Eye For Film >> Movies >> Gwen (2018) Film Review
Gwen
Reviewed by: Andrew Robertson
In the labyrinthine valleys of Wales, as the Industrial revolution wakens and hungers for the minerals buried in hills that it will make holes, green that it will make black, men that it will make machines, there is a farm. A small still place, the father away "in the fighting", a fog of fable almost as palpable a quality of light as the implied miasma of cholera. There is snow in the hills, but the coldness is not only outside.
Gwen lives here. Eleanor Worthington-Cox turned 18 just days before the film's UK premiere, but her experience as an actor is one of the film's great strengths - in the hormonal haze of adolescence, in the liminal geography of fell-farming, in the balance of responsibilities of being eldest child in a fatherless house, on the edge of penury in a land becoming rich, in each of this and any number of other ways she embodies, inhabits, more than capable of carrying the burdens of an eponymous role.
Maxine Peake plays Elen, her mother, and more. In the grip of something not short of seizure, her role becomes ever deeper, more complex. William McGregor has, from these performances and more, crafted something fabulous, in both senses - and that duality is one of Gwen's greatest strengths, there is always more than one thing going on and going on well. A feature debut for McGregor, he's not short of credits with both period and gothic detail, and here, with Adam Etherington's cinematography, has crafted something not short of gorgeous.
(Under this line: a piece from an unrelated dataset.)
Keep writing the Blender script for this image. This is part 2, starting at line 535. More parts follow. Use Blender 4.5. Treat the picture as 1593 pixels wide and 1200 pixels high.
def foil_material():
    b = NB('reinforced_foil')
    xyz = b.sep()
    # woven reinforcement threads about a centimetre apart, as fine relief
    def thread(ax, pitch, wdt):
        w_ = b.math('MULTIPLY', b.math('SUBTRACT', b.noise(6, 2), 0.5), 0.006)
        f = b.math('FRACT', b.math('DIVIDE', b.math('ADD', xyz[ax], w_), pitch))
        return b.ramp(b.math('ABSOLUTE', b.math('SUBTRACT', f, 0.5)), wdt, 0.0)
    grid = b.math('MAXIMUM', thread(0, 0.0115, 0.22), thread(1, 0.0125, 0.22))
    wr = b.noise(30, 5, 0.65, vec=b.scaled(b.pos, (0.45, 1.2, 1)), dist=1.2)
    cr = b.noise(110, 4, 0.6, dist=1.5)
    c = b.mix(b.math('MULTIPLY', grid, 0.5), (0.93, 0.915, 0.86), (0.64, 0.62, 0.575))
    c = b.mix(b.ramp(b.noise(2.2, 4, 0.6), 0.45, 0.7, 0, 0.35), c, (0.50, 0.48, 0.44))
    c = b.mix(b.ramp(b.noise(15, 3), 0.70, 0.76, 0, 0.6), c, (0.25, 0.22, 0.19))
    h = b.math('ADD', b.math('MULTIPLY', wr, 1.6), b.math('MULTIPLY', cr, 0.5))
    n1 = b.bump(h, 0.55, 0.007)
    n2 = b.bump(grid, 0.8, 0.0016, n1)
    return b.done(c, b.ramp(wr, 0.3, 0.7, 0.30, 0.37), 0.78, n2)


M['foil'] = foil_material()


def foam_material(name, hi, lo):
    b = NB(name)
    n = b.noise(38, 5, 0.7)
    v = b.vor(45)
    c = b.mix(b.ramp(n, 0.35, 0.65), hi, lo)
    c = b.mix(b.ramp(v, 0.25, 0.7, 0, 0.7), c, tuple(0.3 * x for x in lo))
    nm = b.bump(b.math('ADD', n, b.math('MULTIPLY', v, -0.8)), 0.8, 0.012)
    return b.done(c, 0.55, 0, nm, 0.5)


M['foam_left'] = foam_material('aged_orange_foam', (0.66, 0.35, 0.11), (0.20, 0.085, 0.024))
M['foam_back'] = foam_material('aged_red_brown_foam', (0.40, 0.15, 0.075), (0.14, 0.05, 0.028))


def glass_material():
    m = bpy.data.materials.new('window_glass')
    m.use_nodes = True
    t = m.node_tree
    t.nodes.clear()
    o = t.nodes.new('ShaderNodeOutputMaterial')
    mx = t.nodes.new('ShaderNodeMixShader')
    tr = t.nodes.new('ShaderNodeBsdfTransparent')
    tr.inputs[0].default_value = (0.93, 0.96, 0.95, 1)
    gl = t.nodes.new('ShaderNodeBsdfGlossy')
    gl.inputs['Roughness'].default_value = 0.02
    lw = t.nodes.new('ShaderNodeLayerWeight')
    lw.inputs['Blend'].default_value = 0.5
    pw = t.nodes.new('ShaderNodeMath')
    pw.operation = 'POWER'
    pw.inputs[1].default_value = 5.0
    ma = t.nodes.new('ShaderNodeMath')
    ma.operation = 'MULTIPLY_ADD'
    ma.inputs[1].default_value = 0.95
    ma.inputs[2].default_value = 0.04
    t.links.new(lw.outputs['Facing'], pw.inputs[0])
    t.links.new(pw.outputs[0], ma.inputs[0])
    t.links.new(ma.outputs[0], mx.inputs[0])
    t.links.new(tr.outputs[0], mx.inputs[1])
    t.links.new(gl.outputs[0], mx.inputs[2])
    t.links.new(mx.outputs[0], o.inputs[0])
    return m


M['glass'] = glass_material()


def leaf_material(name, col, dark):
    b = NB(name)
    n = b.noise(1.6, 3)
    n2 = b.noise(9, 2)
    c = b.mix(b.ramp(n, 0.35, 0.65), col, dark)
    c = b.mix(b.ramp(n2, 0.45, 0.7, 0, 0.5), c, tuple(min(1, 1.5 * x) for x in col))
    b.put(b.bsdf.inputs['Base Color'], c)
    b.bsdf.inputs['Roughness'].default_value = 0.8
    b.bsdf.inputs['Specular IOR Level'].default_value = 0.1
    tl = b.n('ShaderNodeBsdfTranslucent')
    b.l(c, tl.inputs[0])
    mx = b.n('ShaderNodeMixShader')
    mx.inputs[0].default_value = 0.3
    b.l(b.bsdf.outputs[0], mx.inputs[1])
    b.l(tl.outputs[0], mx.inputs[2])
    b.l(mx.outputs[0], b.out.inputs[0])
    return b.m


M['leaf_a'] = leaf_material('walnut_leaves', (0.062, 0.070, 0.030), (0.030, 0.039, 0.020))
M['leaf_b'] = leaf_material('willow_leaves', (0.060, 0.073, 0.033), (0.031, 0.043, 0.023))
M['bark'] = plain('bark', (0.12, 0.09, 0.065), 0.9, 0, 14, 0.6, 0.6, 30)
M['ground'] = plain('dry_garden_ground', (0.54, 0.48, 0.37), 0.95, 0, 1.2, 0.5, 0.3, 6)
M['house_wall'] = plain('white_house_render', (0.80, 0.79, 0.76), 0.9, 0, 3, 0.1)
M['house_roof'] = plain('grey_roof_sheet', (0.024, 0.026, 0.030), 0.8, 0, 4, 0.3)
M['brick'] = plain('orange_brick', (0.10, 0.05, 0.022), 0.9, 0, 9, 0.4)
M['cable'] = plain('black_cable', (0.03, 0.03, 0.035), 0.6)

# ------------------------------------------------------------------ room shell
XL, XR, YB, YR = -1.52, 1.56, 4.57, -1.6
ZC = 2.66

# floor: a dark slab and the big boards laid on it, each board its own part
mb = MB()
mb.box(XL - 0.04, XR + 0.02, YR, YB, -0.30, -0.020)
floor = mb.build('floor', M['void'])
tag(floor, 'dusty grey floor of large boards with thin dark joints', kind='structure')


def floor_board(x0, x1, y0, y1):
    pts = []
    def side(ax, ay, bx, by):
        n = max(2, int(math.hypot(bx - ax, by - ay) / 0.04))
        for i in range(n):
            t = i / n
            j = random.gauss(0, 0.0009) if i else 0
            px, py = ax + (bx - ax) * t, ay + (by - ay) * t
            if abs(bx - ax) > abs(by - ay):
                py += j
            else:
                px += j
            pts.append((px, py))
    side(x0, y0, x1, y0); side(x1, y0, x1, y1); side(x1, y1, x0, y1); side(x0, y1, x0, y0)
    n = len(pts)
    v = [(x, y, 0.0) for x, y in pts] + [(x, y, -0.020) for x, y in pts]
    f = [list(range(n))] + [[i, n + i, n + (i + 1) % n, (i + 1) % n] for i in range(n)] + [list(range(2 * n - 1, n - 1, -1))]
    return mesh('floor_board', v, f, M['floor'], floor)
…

Nothing seems unreal, even that which might be - dreams of rocky mysteries, rats in the henhouse, all feels visceral, sanguine, bilious, spiteful, wetly organic, haunted.
Between constant animal misfortune and the difficulties of what amounts to a colonial narrative, this is not an easy watch, but the ragged edge of discomfort is a part of its quality. The passage of time in the drift of season marked with visits to chapel, the litanies of ill-luck that would question the faith of even A Serious Man are a greater test to a teenager. In Q&A at 2019's Edinburgh Film Festival there was talk of folkloric study, "a fantasy within a reality", and there's a sense of the same literary complexity as with The Wall, another film about a woman near alone in a valley and more. It is possible, and not inaccurate, to distill this to an "anticapitalist folk horror". Indeed, that precis is precisely what brought Maxine Peake on board. Yet there is as much and as more going on here as at Midsommar, as with The Witch, The Wicker Man's hunger is local legend made ligature, a binding of a place by its tales. This is almost the inverse, a story behind a whispered superstition, the messy detail of a ritual holding of breath years hence, the roots of a tree whose later blossom is a playground rhyme and hurried step.
"Grounded" was a word used in answer to a question, and that sense of the physical informs and channels the uncertainties that the film is filled with. Dinah Collin's costume work is one of these key elements, McGregor described her as the "most experienced" to his credit, and to hers are some 50 years of wardrobe work - here in the realm of inexact genre notes like the wasp-waist of a coat overlarge cinched with a belt tied and not punched to size say as much about time and place as any weave or print. It is possible to set the post- in the pre-modern era, as possible to be both arch and Gothic. I'd earlier referenced colonial narratives and Doctor Wren (Kobna Holdbrook-Smith) raises further questions, there may be a Baron but there are other structures of power here, a different Leviathan, waking.
I can rattle off shorts that sustain a particular mood like this across a smaller space - The Ollaparo, Death In A Nut, The Cull, Mokhtar, In The Fall in particular - but to sustain those tensions across a feature (even one at a spritely 84 minutes) is no small challenge. Helped by the quality of its compositions - visual, in particular the blazing of torches, the still unstill small light of candles, the envelope of mist - aural, James Edward Barker's score and the rest of the sound, "sound rather than music" as discussed at Q&A, things pitched down, soundboxes and soundtubes, the opening wind isn't, it's a song, distorted.
There is magic here - cinematic, certainly, the conjured carcass has been stripped but it's the screen that fleshes the blackened bones to belief - narratively, well, see it and see. There is a weight to everything, the heft of something hewn from human experience, wrung from the perils of filming in Wales in winter, marrow mythological cracked from craft. Delicate, dark, delightful, Gwen is a treasure, but the best kind, not just rare but raw, storied, in that realm where grime and rime become patina and cinema. It is a glowing thing, Gwen, but it cups its candle close, illuminating without enlightening, like an encyphered encyclical - in its flicker it forms a fable, a fine one.